Tak Ingin Ada Penggelapan Pajak Jilid II, Deni Hermawan: Harus Kita Kawal!
SERANG – Pelaksana tugas (Plt) Kepala Badan Pendapatan Daerah (Bapenda) Provinsi Banten, Deni Hermawan dipastikan akan turun tangan membenahi organisaai yang baru saja dijabatnya itu.
Deni mengaku akan mengunjungi seluruh Samsat yang ada di lingkungan Bapenda Provinsi Banten, guna memastikan proses layanan sesuai dengan aturan dan mekanisme yang berlaku.
Bahkan dirinya ingin melakukan pembenahan-pembenahan di lingkungan Bapenda Banten, di antaranya ingin menguji keandalan sistem agar tidak kembali terjadi kasus serupa yakni penggelapan pajak di Samsat Kelapa Dua Tangerang.
“Harus kita kawal. Dipastikan saya akan kunjungan ke lapangan. Apa yang terjadi di Bapenda Banten saya ingin kawal.
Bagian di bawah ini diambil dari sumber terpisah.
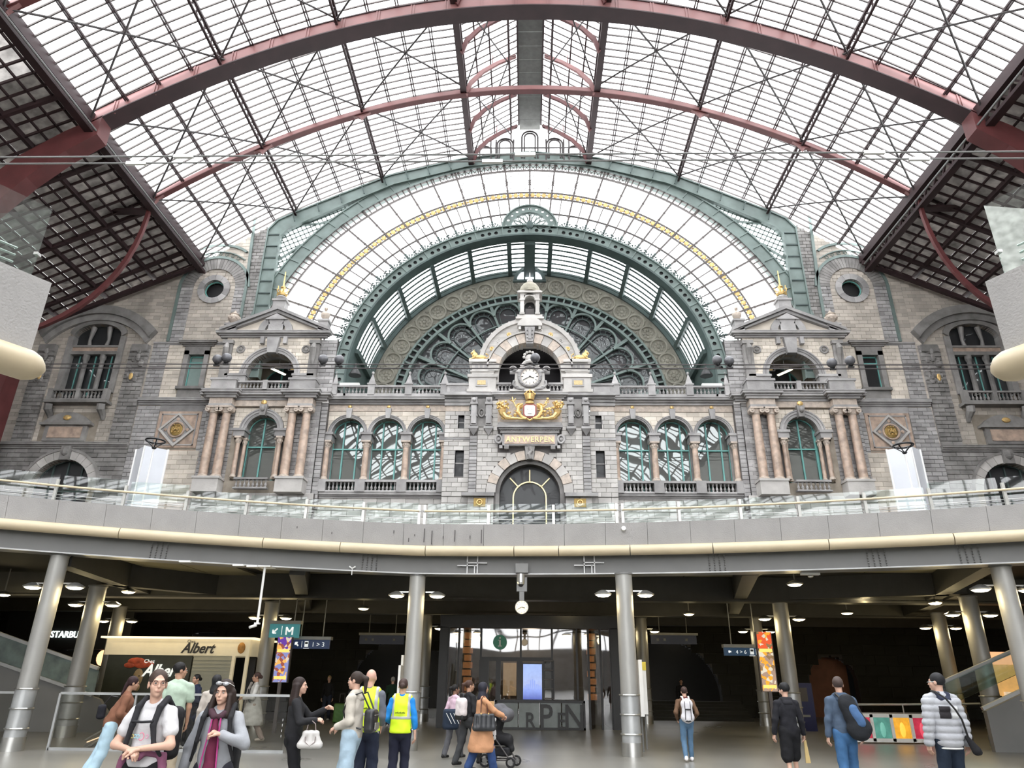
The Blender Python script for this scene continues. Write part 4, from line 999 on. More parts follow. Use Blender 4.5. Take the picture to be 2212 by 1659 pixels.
    b.build('panel_fillet', GREY, ww)
    t = thing('diamond_plaque', 'diamond shaped stone plaque with a gilded monogram on the %s wing' % L, 'plaque', (s*22.98, YF-.06, 16.3))
    b = MB()
    def dia(r): return [(r*1.02, 0), (0, r), (-r*1.02, 0), (0, -r)]
    b.band(dia(1.16), dia(.98), -.16, 0, closed=True); b.build('rim', PALE, t)
    b = MB(); b.prism(dia(1.0), -.06, 0); b.build('field', GREY, t)
    b = MB(); b.tube([(.5*cos(q), -.1, .5*sin(q)) for q in [j*PI/10 for j in range(20)]], .07, 6, closed=True)
    for k in range(4): a = k*PI/2; b.ball((.72*cos(a), -.08, .72*sin(a)), .12, .05, .12, 8, 5)
    b.build('wreath', PINK, t)
    b = MB(); b.ball((0, -.08, 0), .42, .05, .42, 16, 6); b.build('disc', mat('dull_gold', (.35, .24, .08), .5, .6), t) if 'dull_gold' not in MATS else b.build('disc', MATS['dull_gold'], t)
    b = MB()
    for a in (-.22, 0, .22): b.bar((a, -.16, -.22), (a, -.16, .22), .07, .06, (0,1,0))
    b.bar((-.22, -.16, .2), (0, -.16, -.1), .06, .06, (0,1,0)); b.bar((0, -.16, -.1), (.22, -.16, .2), .06, .06, (0,1,0)); b.bar((-.25, -.16, -.05), (.25, -.16, -.05), .06, .06, (0,1,0))
    for a in (-.15, 0, .15): b.ball((a, -.16, .33), .05, .04, .06, 6, 4)
    b.build('monogram', GOLD, t)
    b = MB(); b.box(s*21.0, s*23.9 if s > 0 else s*23.9, YF-.06, YF, 5.4, 14.95); b.build('marble_dado', PINK, ww)
    masonry(ww, s*21.25, s*23.2, 11.5, 14.9, YF-.06, (), ch=.3, bl=.6, m=CREAM, proud=.04, core=False, rs=31, maxn=80, gap=.008)
    # ---------------- outer bay with the big segmental window
    fb = struct('wall_outer_'+L); FX = s*29.8
    def clipf(z, s=s):
        xr = 23.6+(29.0-z)/.495; xr = min(xr, 34.9); return (25.0, xr) if s > 0 else (-xr, -25.0)
    zc, Ro = 19.6, 5.55
    hseg = lambda cx, zs, z0, w_, rise: (lambda z: (cx-w_, cx+w_) if z0 < z <= zs else ((cx-w_*math.sqrt(1-((z-zs)/rise)**2), cx+w_*math.sqrt(1-((z-zs)/rise)**2)) if zs < z < zs+rise else None))
    hbig = hseg(FX, 23.1, 18.2, 1.65, .95)
    wall_core(fb, s*25.8, s*35, 5.4, 29., YF, [hbig, h_arch(FX, 12.4, 1.9, 5.3)], .6, MORTARL, clip=clipf)
    masonry(fb, s*25.8, s*35, 15.3, 28.6, YF, [hseg(FX, 23.1, 18.2, 2.0, 1.3), h_rect(s*28.3, s*32.1, 15.3, 17.4)], ch=.28, bl=.6, m=CREAMD, proud=.02, core=False, clip=clipf, rs=33, gap=.01)
    for a, c in ((25.95, 27.3), (32.4, 33.7)): masonry(fb, s*a, s*c, 15.4, 22.4, YF-.02, (), ch=.28, bl=.7, m=GREYD, proud=.16, core=False, rs=34, maxn=120)
    masonry(fb, s*25.9, s*35, 5.4, 15.0, YF, [h_arch(FX, 12.4, 2.3, 5.3)], ch=.29, bl=.85, m=GREYD, proud=.08, core=False, rs=35)
    voussoirs(fb, FX, 12.4, 1.9, 2.45, YF-.14, YF+.4, 13, PALE)
    b = MB(); b.band(arcpts(FX, 12.4, 2.45, 0, 180, 20), arcpts(FX, 12.4, 2.6, 0, 180, 20), YF-.2, YF+.1); b.build('hood_mould', GREYD, fb)
    b = MB(); b.box(FX-.3, FX+.3, YF-.35, YF, 14.2, 15.1); b.ball((FX, YF-.35, 14.75), .25, .2, .3, 8, 6); b.build('keystone', GREYD, fb)
    sash(FX, YF+.5, 3.8, 8.0, 12.4, True, 'dark arched doorway fanlight at the foot of the %s outer bay' % L, (-.25, 0, .25), 12.3, WINGD, frame=TEALD)
    cornice(fb, s*25.9, s*34.8, YF-.05, 15.0, 15.4, .3, GREYD, ret=False)
    # hood arch
    A = arcpts(FX, 20.0, 5.35, 40, 140, 24); B = arcpts(FX, 20.0, 4.75, 38, 142, 24); B2 = arcpts(FX, 20.0, 4.3, 36, 144, 24)
    b = MB(); b.band(A, B, YF-.45, YF+.1); b.band(B, B2, YF-.25, YF+.1); b.build('hood_arch', GREYD, fb)
    for q in (-1, 1):
        xx = FX+q*3.2; b = MB(); b.box(xx-.55, xx+.55, YF-.3, YF, 21.9, 22.4)
        rr = random.Random(5)
        for k in range(26): b.ball((xx+rr.uniform(-.4, .4), YF-.2+rr.uniform(-.06, .06), 22.0-rr.random()*2.3), rr.uniform(.1, .22), .14, rr.uniform(.1, .24), 6, 4)
        b.build('carved_drop', GREYD, fb)
        b = MB(); b.ball((xx+q*-.1, YF-.34, 20.0), .14, .08, .26, 8, 6); b.build('gilt_drop', GOLD, fb)
    # window
    t = thing('segmental_window', 'large stone mullioned window with reflecting panes in the %s outer bay' % L, 'window')
    b = MB(); P = [(FX+1.65*cos(q), 23.1+.95*sin(q)) for q in [j*PI/12 for j in range(13)]]; b.band([(FX+(x-FX)*1.2, z+.25) for x, z in P], P, YF-.15, YF+.4); b.box(FX-2.0, FX-1.62, YF-.15, YF+.4, 18.9, 23.1); b.box(FX+1.62, FX+2.0, YF-.15, YF+.4, 18.9, 23.1); b.box(FX-1.65, FX+1.65, YF-.05, YF+.3, 21.75, 22.0); b.box(FX-1.65, FX+1.65, YF-.05, YF+.3, 22.3, 22.45); b.build('stone_frame', GREYD, t)
    MB().box(FX-1.65, FX+1.65, YF+.02, YF+.3, 22.0, 22.3).build('marble_transom', PINK, t)
    for q in (-.58, .58):
        b = MB(); b.lathe([(.2, 18.9), (.16, 19.2), (.15, 21.3), (.22, 21.5), (.22, 21.75)], FX+q, YF+.15, 0, 10); b.build('mullion_column', GREYD, t)
        b = MB(); b.tube([(FX+q, YF+.15, 22.4), (FX+q+.08*(1 if q > 0 else -1), YF+.15, 22.9), (FX+q*.95, YF+.15, 23.9)], .12, 6, rs=[.14, .1, .18]); b.build('upper_mullion', GREYD, t)
    for x0_, x1_ in ((-1.65, -.58), (-.58, .58), (.58, 1.65)):
        b = MB(); b.add([(FX+x0_, YF+.35, 18.1), (FX+x1_, YF+.35, 18.1), (FX+x1_, YF+.35, 22), (FX+x0_, YF+.35, 22)], [(0,1,2,3)]); b.build('glass_pane', WINGD, t)
        b = MB(); b.add([(FX+x0_, YF+.35, 22.3), (FX+x1_, YF+.35, 22.3), (FX+x1_, YF+.35, 24.05), (FX+x0_, YF+.35, 24.05)], [(0,1,2,3)]); b.build('glass_pane', WINGD, t)
        b = MB(); b.box(FX+(x0_+x1_)/2-.04, FX+(x0_+x1_)/2+.04, YF+.28, YF+.34, 18.8, 21.8); b.build('window_bar', TEALW, t)
    balustrade(FX-1.95, FX+1.95, YF-.45, 18.2, 18.95, 'small projecting stone balcony under the big window of the %s outer bay' % L, None, [(FX-1.85, .3), (FX, .25), (FX+1.85, .3)], m=GREYD)
    b = MB(); b.box(FX-2.1, FX+2.1, YF-.7, YF, 18.0, 18.2)
    for q in (-1.75, 1.75): b.tube([(FX+q, YF-.6, 17.9), (FX+q, YF-.55, 17.6), (FX+q, YF-.2, 17.3), (FX+q, YF-.05, 17.0)], .22, 8, rs=[.26, .26, .2, .12])
    b.build('balcony_slab', GREYD, fb)
    t = thing('inscription_plaque', 'blank marble plaque under a curved pediment on the %s outer bay' % L, 'plaque')
    QX = s*30.25
    b = MB(); b.prism(arcpts(QX, 15.3, 2.15, 40, 140, 14), YF-.3, YF); b.box(QX-1.7, QX+1.7, YF-.4, YF, 16.55, 16.72); b.build('curved_pediment', GREYD, t)
    b = MB(); b.box(QX-1.4, QX+1.4, YF-.2, YF, 15.5, 16.6); b.build('surround', GREYD, t); MB().box(QX-1.1, QX+1.1, YF-.25, YF-.1, 15.7, 16.45).build('marble_slab', PINK, t)
    b = MB(); b.ball((QX, YF-.33, 17.05), .28, .1, .18, 10, 6); b.build('gilt_shell', GOLD, t)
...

Saya akan melakukan pembenahan-pembenahan sistem,” tegas Deni kepada Fakta Banten, pada Sabtu (1/4/2023).
Komitmen Deni itu disambut baik oleh Koordinator Koalisi Masyarakat Sipil Banten (KMSB), Uday Suhada. Menurutnya, langkah Deni itu mesti didukung secara bersama-sama.
“Langkah pertama yang diambil oleh Deni itu patut kita dukung bersama, apalagi sejak awal begitu terjadinya penggelapan dana yang pertama kali terungkap di Samsat Kelapa Dua saya sudah mendesak Pemprov untuk melakukan audit investigasi terhadap seluruh samsat,” kata Uday.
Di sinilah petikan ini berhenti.